Les derniers plans d’Halloween, fixes, présentaient un temps suspendu, le Mal court-circuitait les conventions du récit classique américain en freinant l’action et empêchant la résolution, de même que dans Vampires la répétition vidait l’action de son efficacité, la rendait impuissante, ou de même encore cette finale de In the Mouth of Madness qui emprisonnait John Trent dans l’image, le film étant condamné à se répéter sans fin, engagé dans une boucle infinie faisant aussi figure de temps suspendu, comme si à chaque fois une idée trop dérangeante venait arrêter le mouvement pour le suspendre dans le temps. Voilà tout ce à quoi Carpenter a renoncé en adoptant un langage cinématographique plus classique, axé sur la perception de ses personnages qu’il n’ose plus outrepasser et sur leurs actions qu’il ne veut plus mettre en crise.
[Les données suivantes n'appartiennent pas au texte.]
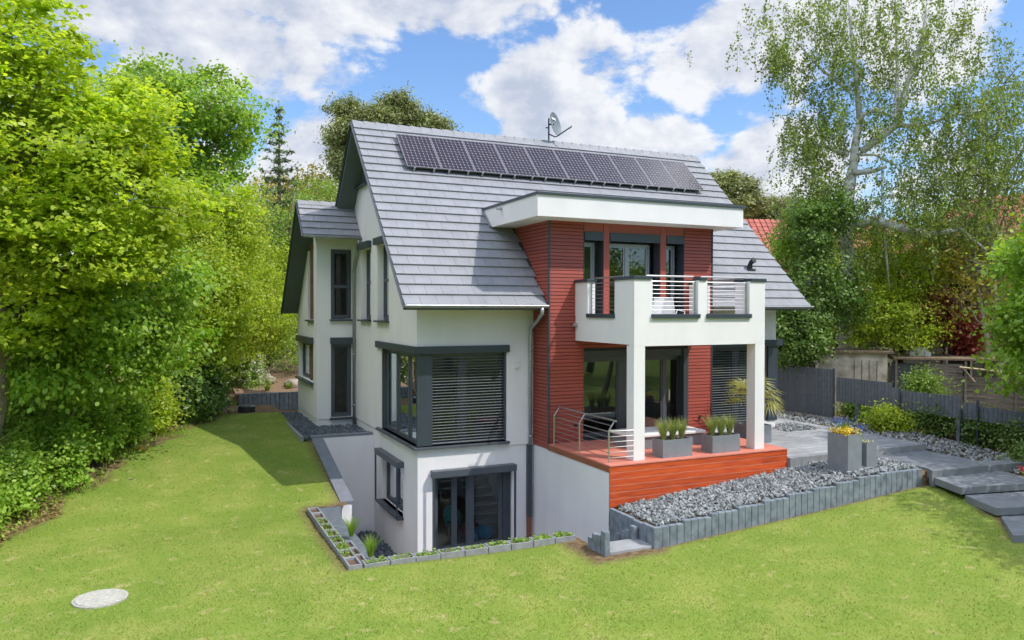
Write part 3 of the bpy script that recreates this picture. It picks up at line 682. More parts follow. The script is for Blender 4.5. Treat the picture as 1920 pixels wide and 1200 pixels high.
c = MB(); c.tube([(10.94, .3, 4.8), (10.94, .25, 4.98)], [.1, .06], 10); c.tube([(10.94, .25, 4.98), (10.94, .1, 5.05)], [.07, .09], 10); c.box(10.8, 11.08, .18, .42, 4.72, 4.78); c.build('roof_vent', M['black'], tiles)

# ------------------------------------------------------------------ solar panels
def solar():
    t = thing('solar_panel', (0, 0, 0), 'first solar panel, nearest the gable with the triangular window', 'solar panel', 'solar panels in one row on the roof')
    W_, H_ = 1.057, 1.66; b = MB(); b.box(0, W_, 0, H_, .0, .036); b.build('panel_frame', M['frame'], t)
    b = MB(); b.box(.015, W_-.015, .015, H_-.015, .036, .038); b.build('backing_sheet', M['cellgap'], t)
    b = MB(); nx, ny = 8, 12; cw, chh = (W_-.05)/nx, (H_-.05)/ny
    for i in range(nx):
        for j in range(ny):
            x0, y0 = .025+i*cw+.004, .025+j*chh+.004; x1, y1 = x0+cw-.008, y0+chh-.008; k = .02
            b.face([(x0+k, y0, .0395), (x1-k, y0, .0395), (x1, y0+k, .0395), (x1, y1-k, .0395), (x1-k, y1, .0395), (x0+k, y1, .0395), (x0, y1-k, .0395), (x0, y0+k, .0395)])
    b.build('solar_cells', M['cell'], t)
    b = MB()
    for x in (.2, .8): b.box(x, x+.05, -.04, -.0, -.1, .03)
    b.each('mounting_bracket', M['alu'], t); return t
M['cell'] = mat('solar_cell', (.028, .02, .028), .18, .15, 5, c2=(.04, .028, .032)); M['cellgap'] = mat('solar_backing', (.26, .24, .25), .35, .05, 5); M['frame'] = mat('panel_frame_metal', (.13, .13, .14), .35, .05, 5, metal=.4)
sp = solar()
a45 = math.radians(45)
for k in range(10):
    o = sp if k == 0 else dup(sp, (0, 0, 0))
    lift = .12
    o.location = (.62+1.065*k, 3.02-.707*lift, 4.5+3.02+.707*lift); o.rotation_euler = (a45, 0, 0)
    if k: o['label'] = ORD[k]+' solar panel along the roof, counting from the gable with the triangular window' if k < 9 else 'last solar panel of the row, nearest the far right roof edge'

# satellite dish
dish = thing('satellite_dish', (6.05, 4.75, 9.2), 'grey satellite dish on a mast at the roof ridge', 'satellite dish')
c = MB(); c.tube([(6.13, 4.72, 9.1), (6.13, 4.72, 9.98)], .028, 8); c.tube([(6.13, 4.72, 9.66), (6.02, 4.74, 9.66)], .02, 6); c.tube([(6.13, 4.72, 9.78), (6.3, 4.66, 9.78)], .03, 6); c.build('mast', M['anth'], dish)
dc = Vector((6.32, 4.62, 9.78)); dn = Vector((.55, -.8, .22)).normalized(); du = Vector((0, 0, 1)); ds = dn.cross(du).normalized(); du = ds.cross(dn).normalized()
c = MB(); R_ = 6; S_ = 24
def dp(r, a, off=0): return dc+ds*(.36*r*math.cos(a))+du*(.42*r*math.sin(a))+dn*(.09*r*r+off-.06)
for off in (0, -.015):
    for i in range(R_):
        for j in range(S_):
            a, b_ = 2*math.pi*j/S_, 2*math.pi*(j+1)/S_; c.face([dp(i/R_, a, off), dp((i+1)/R_, a, off), dp((i+1)/R_, b_, off), dp(i/R_, b_, off)] if i else [dp(1/R_, a, off), dp(1/R_, b_, off), dp(0, 0, off)])
for j in range(S_):
    a, b_ = 2*math.pi*j/S_, 2*math.pi*(j+1)/S_; c.face([dp(1, a, 0), dp(1, b_, 0), dp(1, b_, -.015), dp(1, a, -.015)])
M['dish'] = mat('dish_grey', (.17, .2, .21), .4, .04, 4)
c.build('reflector', M['dish'], dish)
c = MB(); e = [dc+ds*x+du*z+dn*(-.02) for x, z in ((-.17, .17), (.12, .17), (.12, .24), (-.17, .24))]; c.face(e); c.build('name_plate', M['white'], dish)
c = MB(); p0 = dc-du*.42-dn*.06; p1 = dc-du*.3+dn*.5; c.tube([Vector((6.14, 4.72, 9.45)), p0-dn*.03, p0+dn*.04, p1], .022, 6); c.build('feed_arm', M['anth'], dish)
c = MB(); c.tube([p1-dn*.02, p1+dn*.09+du*.03], [.045, .03], 10); c.build('receiver_head', M['zinc'], dish)
c = MB(); c.box(6.7, 6.78, 4.45, 4.6, 9.1, 9.2)

# ------------------------------------------------------------------ deck
deck = thing('wooden_deck', (5.8, -2.4, -.9), 'raised coral-red wooden deck with orange timber front under the balcony', 'deck')
c = MB(); y = -3.925; 
while y < -.95:
    y2 = min(y+.139, -.925); x = 3.24
    for x2 in (5.1+.9*((int((y+4)*7)) % 2), 8.45): c.box(x, x2-.004, y, y2, .004, .03); x = x2
    y += .145
c.build('deck_boards', M['deck'], deck)
c = MB(); zs = [.0, -.142, -.29, -.438, -.586, -.734, -.92]
for k in range(6):
    cut = 4.1 if k % 2 else 5.6
    for a, b_ in ((3.25, cut), (cut, 7.6 if k % 2 else 8.43), (7.6, 8.43)):
        if b_-a > .1 and not (a == 7.6 and not k % 2): c.box(a+.001, b_-.001, -3.912, -3.885, zs[k+1]+.007, zs[k]-.007)
c.build('front_fascia', M['fascia'], deck)
c = MB(); c.box(3.251, 8.429, -3.904, -3.87, -.915, -.01); c.build('gap_highlight_board', M['gapglint'], deck)  # pale sheet behind the gaps, painted as the bevel highlight lines
c = MB(); c.box(8.41, 8.44, -3.885, -.95, -.92, 0); c.each('side_fascia', M['fasciab'], deck)
c = MB(); c.box(3.235, 3.249, -3.91, -.925, -.13, .003); c.each('side_fascia', M['fasciab'], deck)
c = MB(); c.box(3.25, 3.45, -3.86, .05, -3.4, -.125); c.build('side_wall', M['render'], deck)
for y in (-1.0, -2.32, -3.66):
    c = MB(); c.tube([(3.37, y, .03), (3.37, y, .78)], .02, 8); c.tube([(3.37, y, .77), (3.52, y, .98)], .014, 6); c.build('rail_post', M['steel'], deck)
for k in range(6):
    z = .14+.12*k; c = MB(); c.tube([(3.37, -.98, z), (3.37, -3.66, z), (4.04, -3.66, z)], .009 if k < 5 else .014, 6); c.build('rail_bar', M['steel'], deck)
c = MB(); c.tube([(3.45, -1.0, .87), (3.45, -3.66, .87)], .009, 6); c.build('rail_bar', M['steel'], deck)
c = MB(); c.tube([(3.52, -.95, .98), (3.52, -3.72, .98)], .022, 8); c.build('handrail', M['steel'], deck)
lp = thing('lounge_platform', (5.6, -2.0, .03), 'low grey lounge platform with a pale slab top, behind the grass planters', 'lounge bed')
c = MB(); c.box(4.75, 6.9, -2.55, -1.6, .03, .33); c.build('base', M['planter'], lp, bevel=.01)
c = MB(); c.box(4.7, 6.95, -2.6, -1.55, .33, .4); c.build('top', M['white'], lp, bevel=.015)

# ------------------------------------------------------------------ plants: tufts, palm, flowers
def tuft_verts(c, n, hmin, hmax, spread, wd, bend, seed, seg=4):
    r = np.random.default_rng(seed); a = r.uniform(0, 2*np.pi, n); h = r.uniform(hmin, hmax, n); rad = r.uniform(0, spread, n); b = r.uniform(.2, 1, n)*bend
    base = np.stack([c[0]+np.cos(a)*rad*.3, c[1]+np.sin(a)*rad*.3, np.full(n, c[2])], -1); out = []
    side = np.stack([-np.sin(a), np.cos(a), np.zeros(n)], -1)
    def pt(t): return base+np.stack([np.cos(a)*(b*h*t*t+rad*t*.5), np.sin(a)*(b*h*t*t+rad*t*.5), h*(t-.35*b*t**3)], -1)
    for k in range(seg):
        t0, t1 = k/seg, (k+1)/seg; p0, p1 = pt(t0), pt(t1); w0, w1 = wd*(1-t0*.85)/2, wd*(1-t1*.85)/2
        out.append(np.stack([p0-side*w0, p0+side*w0, p1+side*w1, p1-side*w1], 1))
    return np.concatenate(out, 0).reshape(-1, 3)
def tuft(name, loc, n, hmin, hmax, spread, wd, bend, m_, seed, label, cat, group=None):
    o = npmesh(name, tuft_verts((0, 0, 0), n, hmin, hmax, spread, wd, bend, seed), 4, m_); o.location = loc
    return tag(o, label, cat, group)
for k, (x, zt, lb) in enumerate(((5.235, .45, 'grey box planter with grasses on the deck edge, beside the left balcony column'), (6.68, .45, 'grey box planter with grasses on the deck edge, nearer the right balcony column'))):
    t = thing('planter_box', (x, -3.5, .03), lb, 'planter', 'grey box planters on the deck')
    x0, x1, y0, y1 = x-.42, x+.42, -3.71, -3.28
    c = MB(); c.box(x0, x1, y0, y0+.02, .03, .45); c.box(x0, x1, y1-.02, y1, .03, .45); c.box(x0, x0+.02, y0+.02, y1-.02, .03, .45); c.box(x1-.02, x1, y0+.02, y1-.02, .03, .45); c.box(x0+.02, x1-.02, y0+.02, y1-.02, .03, .06)
    c.build('shell', M['planter'], t)
    c = MB(); c.box(x0+.02, x1-.02, y0+.02, y1-.02, .06, .41); c.build('soil', M['soil'], t)
    for j in range(3): tuft('grass_tuft', (x-.27+.27*j, -3.5, .41), 260, .3, .6, .14, .013, .55, F['tuft'], 20+k*3+j, f"{['left','middle','right'][j]} clump of green ornamental grass in the {'left' if k == 0 else 'right'} grey box planter on the deck", 'ornamental grass', 'ornamental grasses in box planters')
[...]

Cigarette Burns et Pro-Life nous présentent ainsi un mal superficiel, qui n’a plus aucun support dans l’image, les motifs habituels de Carpenter se vident de leur substance. Il n’y a rien de vraiment terrifiant dans ces deux films, de paralysant, il n’y a aucune profondeur métaphysique, il n’y a que des petits monstres bien déterminés dont la menace ne s’étend jamais au-delà des personnages de la fiction. Il ne s’agit plus d’idées, Carpenter a renoncé à l’invisible en se lançant dans cette monstration effrénée. Il n’y a pas un lien nécessaire de l’un à l’autre, de la monstration à l’abandon de l’invisible, et les idées peuvent aussi être filmées à l’intérieur du langage cinématographique classique, seulement, dans le cas de Carpenter, ses idées usuelles ne peuvent être supportées par une telle manière d’envisager la monstration et le langage. En somme, nous avons là un auteur qui a renoncé à ses idées, ses images (ce qui revient au même), comme s’il avait décidé de ne plus porter ces lunettes de soleil que les protagonistes de They Live utilisaient pour voir l’invisible à même l’image, un auteur restant désormais à la surface des choses, ou, pour reprendre les termes de Badiou, n’épurant plus son monstre pour le transformer en idée. En espérant, bien sûr, qu’il s’agisse d’un déclin temporaire.